In advance of a Senate hearing on voter protection from robocalls, CMOR reached out to the committee to share the concerns of the survey and opinion research profession with legislative solutions that could be discussed.

The Senate Rules Committee will hold a hearing on February 27, 2008, titled "PROTECTING VOTERS AT HOME AND AT THE POLLS: LIMITING ABUSIVE ROBOCALLS AND VOTE CAGING PRACTICES."

In a February 12 letter, CMOR said that, as an advocate for individual privacy, we seek "to protect consumers from telephone harassment and unwanted telemarketing calls." However, we remain "concerned that some legislative solutions intended to protect consumers from unwanted automated calls (by requiring extra disclosures or adding such calls to the national Do Not Call Registry) may inadvertently circumscribe legitimate survey and opinion research calls."

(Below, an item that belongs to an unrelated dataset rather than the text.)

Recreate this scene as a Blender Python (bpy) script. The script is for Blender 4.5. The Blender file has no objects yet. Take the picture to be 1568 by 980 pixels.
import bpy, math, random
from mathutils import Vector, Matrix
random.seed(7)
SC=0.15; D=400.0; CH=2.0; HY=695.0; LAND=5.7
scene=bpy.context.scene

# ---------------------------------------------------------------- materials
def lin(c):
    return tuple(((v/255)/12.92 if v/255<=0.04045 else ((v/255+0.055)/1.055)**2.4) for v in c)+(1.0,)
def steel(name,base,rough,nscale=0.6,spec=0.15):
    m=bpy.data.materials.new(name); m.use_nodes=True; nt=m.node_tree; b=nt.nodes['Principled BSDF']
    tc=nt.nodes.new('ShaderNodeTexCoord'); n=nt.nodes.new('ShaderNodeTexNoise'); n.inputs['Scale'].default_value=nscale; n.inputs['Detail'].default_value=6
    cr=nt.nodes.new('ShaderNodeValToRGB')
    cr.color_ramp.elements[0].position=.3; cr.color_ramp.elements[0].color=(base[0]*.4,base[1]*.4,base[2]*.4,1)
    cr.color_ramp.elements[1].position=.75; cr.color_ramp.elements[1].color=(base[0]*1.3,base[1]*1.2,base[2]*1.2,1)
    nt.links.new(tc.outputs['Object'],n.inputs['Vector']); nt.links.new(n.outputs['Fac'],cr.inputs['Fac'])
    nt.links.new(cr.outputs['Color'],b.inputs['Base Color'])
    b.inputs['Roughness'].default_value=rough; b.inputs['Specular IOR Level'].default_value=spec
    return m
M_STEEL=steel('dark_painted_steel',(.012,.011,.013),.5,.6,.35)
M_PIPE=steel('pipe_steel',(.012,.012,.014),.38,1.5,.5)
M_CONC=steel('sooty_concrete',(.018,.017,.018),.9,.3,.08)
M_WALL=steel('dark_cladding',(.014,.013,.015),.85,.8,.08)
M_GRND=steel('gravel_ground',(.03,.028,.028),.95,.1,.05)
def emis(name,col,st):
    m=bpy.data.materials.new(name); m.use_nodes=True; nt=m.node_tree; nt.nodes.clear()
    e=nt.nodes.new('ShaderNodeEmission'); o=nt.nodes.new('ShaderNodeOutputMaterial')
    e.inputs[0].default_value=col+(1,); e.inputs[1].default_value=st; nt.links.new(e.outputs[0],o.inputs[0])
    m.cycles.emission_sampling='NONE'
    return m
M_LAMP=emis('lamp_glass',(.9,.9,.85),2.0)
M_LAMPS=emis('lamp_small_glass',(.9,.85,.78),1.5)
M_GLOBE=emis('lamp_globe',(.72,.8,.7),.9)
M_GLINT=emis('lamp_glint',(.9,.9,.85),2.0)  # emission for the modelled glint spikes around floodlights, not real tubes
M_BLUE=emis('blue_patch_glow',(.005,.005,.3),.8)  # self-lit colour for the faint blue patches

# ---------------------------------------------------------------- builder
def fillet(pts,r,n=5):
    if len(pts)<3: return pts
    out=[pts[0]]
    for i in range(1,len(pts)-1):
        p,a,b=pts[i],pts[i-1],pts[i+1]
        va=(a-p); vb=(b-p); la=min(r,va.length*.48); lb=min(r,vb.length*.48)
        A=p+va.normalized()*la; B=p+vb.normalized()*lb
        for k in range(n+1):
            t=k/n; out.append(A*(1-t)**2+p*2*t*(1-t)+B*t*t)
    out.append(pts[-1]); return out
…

Some in our industry "conduct political research using automated dialing systems, technology which makes the research process feasible and affordable and prevents telephone interviewers from accidentally dialing unintended respondents. In addition, some members of the profession (such as Rasmussen and Survey USA) make use of interactive voice response (IVR) systems to conduct polls, sometimes referred to as 'robopolls.' Still other researchers use automated dialing and announcing devices (ADAD) to send messages to recruit respondents for political research." CMOR emphasized that these kind of "legitimate research activities do not attempt to sway the opinion of a respondent, induce or suppress activity, sell any products, goods or services, or fundraise."

Since "CMOR has met with the staff responsible for such legislation in the House of Representatives and each has expressed interest in making minor amendments to their bills in order to protect the integrity of the research process," our membership "sincerely hopes" that Senate Rules Committee Chair Diane Feinstein (D-CA) and her committee members will "be similarly receptive to assistance in order to protect legitimate research practices in any legislation" that might be considered at or resulting from the robocall-focused hearing.